Präsident Ing. Norbert Hofer: Nächster Redner ist Herr Abgeordneter Unterrainer. - Ah, Sie sind noch gar nicht fertig? Gut, dann geht es weiter. - Bitte schön. (Abg. Jan­nach: Zweite Wortmeldung! - Weitere Zwischenrufe bei der FPÖ.)


Abgeordneter Dipl.-Ing. Dr. Wolfgang Pirklhuber (fortsetzend): Herr Präsident Ho­fer, ich habe nur die Karte dem Herrn Minister gegeben. Ich habe noch ein weiteres An­liegen, werte Kolleginnen und Kollegen, und zwar das World Food Programme.


Es geht darum, dass es international auch eine Verpflichtung ist, den Ärmsten der Ar­men weltweit zu helfen, und zwar dort, wo es um Hunger geht. Das ist eine Position, Konto 78008142, und in diesem Budgetvoranschlag 2016 ist für die FAO beziehungs­weise für das Welternährungsprogramm tatsächlich ein Betrag von null Euro ausgewie­sen.

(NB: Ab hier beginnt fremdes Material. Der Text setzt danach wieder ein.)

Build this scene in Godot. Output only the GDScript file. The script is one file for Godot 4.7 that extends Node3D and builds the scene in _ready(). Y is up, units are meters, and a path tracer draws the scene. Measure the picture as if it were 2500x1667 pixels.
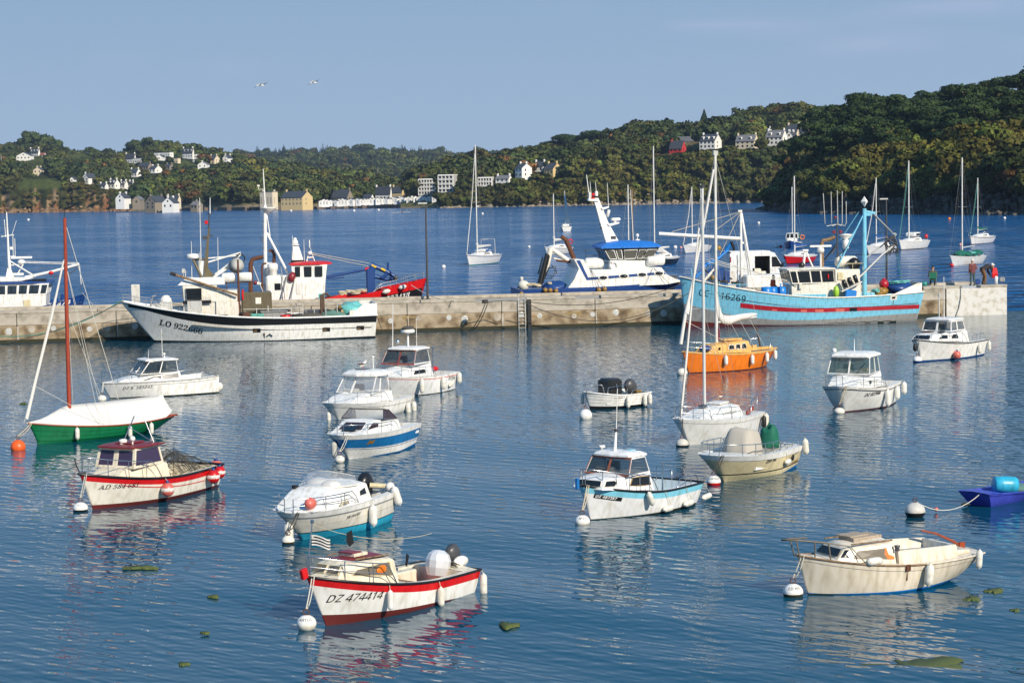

Herr Bundesminister, wen Sie uns Unterlagen vorlegen, hier in diesem Parlament, dann erwarte ich mir, dass Sie in so sensiblen Bereichen wie dem Welternährungsprogramm nicht ein Papier hier vorlegen, wo in einer so brenzligen Situation wie gerade jetzt die­se Mittel auf null heruntergekürzt werden.


Das ist Ihr Vorschlag, das ist Ihr Budget, das Sie vorgelegt haben! Und das ist einfach eine Schande, meine Damen und Herren, eine Schande für diese Politik, die es nicht verdient, sozial oder ökologisch genannt zu werden. Eine echte Schande! (Beifall bei den Grünen. - Zwischenrufe bei der ÖVP.)


Daher bringe ich folgenden Antrag ein:


Entschließungsantrag


der Abgeordneten Dipl.-Ing. Dr. Pirklhuber, Kolleginnen und Kollegen betreffend drin­gend benötigte Hilfe für Syrien durch das WFP


Der Nationalrat wolle beschließen:


„Die Bundesregierung wird aufgefordert, dem Nationalrat einen Entwurf für eine Ergän­zung des Bundesfinanzgesetzes 2016 und des Bundesfinanzrahmengesetzes 2016 bis 2019 vorzulegen, in dem die erforderlichen Beiträge an das World Food Program­me der Vereinten Nationen für Lebensmittelhilfe in der Region rund um Syrien Bede­ckung finden, und zwar in der Höhe der Leistung vergleichbarer europäischer Staaten, wie etwa der Schweiz."


*****


Das ist ein Gebot der Stunde, meine Damen und Herren, und ich erwarte mir, dass Sie diesem Antrag zustimmen. - Danke schön. (Beifall bei den Grünen.)